Part of an Officer's job, and of his or her ethical responsibility is to help enforce this Code. Officers should be alert to possible violations and report this to the HR department or the finance department. Officers must cooperate in any internal or external investigations of possible violations. Reprisal, threat, retribution or retaliation against any person who ha, in good faith, reported a violation or a suspected violation of law, this Code or other Company policies, or against any person who is assisting in any investigation or process with respect to such a violation, is prohibited.

Actual violations of laws, this Code, or other Company policies or procedures, should be promptly reported to the HR Department or the finance department.

The Company will take appropriate action against any Officer whose actions are found to violate the Code or any other policy of the Company. Disciplinary actions may include immediate termination of employment at the Company's sole discretion. Where the Company has suffered a loss, it may pursue its remedies against the individuals or entities responsible.
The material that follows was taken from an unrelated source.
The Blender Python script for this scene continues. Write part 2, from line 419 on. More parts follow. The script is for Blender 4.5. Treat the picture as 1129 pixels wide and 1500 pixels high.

Where laws have been violated, the Company will cooperate fully with the appropriate authorities.

IX. Waiver & Amendments of the Code

We are committed to continuously reviewing and updating our policies and procedures. Therefore, this code is subject to modification. Any amendment or waiver of any provision of this Code must be approved in writing by the Company's board of directors and promptly disclosed on the Company's website and in applicable regulatory fillings pursuant to applicable laws and regulations, together with details about the nature of the amendment or waiver.

X. Acknowledgement of receipt of Code of Ethics for Principal Executive and Senior Financial Officers

I have received and read the Company's Code of Ethics for Principal Executive and Senior Financial Officers (the "Code"). I understand the standards and policies contained in the Code and understand that there may be additional policies or laws specific to my job. I agree to comply with the Code.

If I have questions concerning the meaning or application of the code, any company policies, or the legal and regulatory requirements applicable to my job, I know I can consult the HR department or the finance department, and that my question or reports to these sources will be maintained in confidence.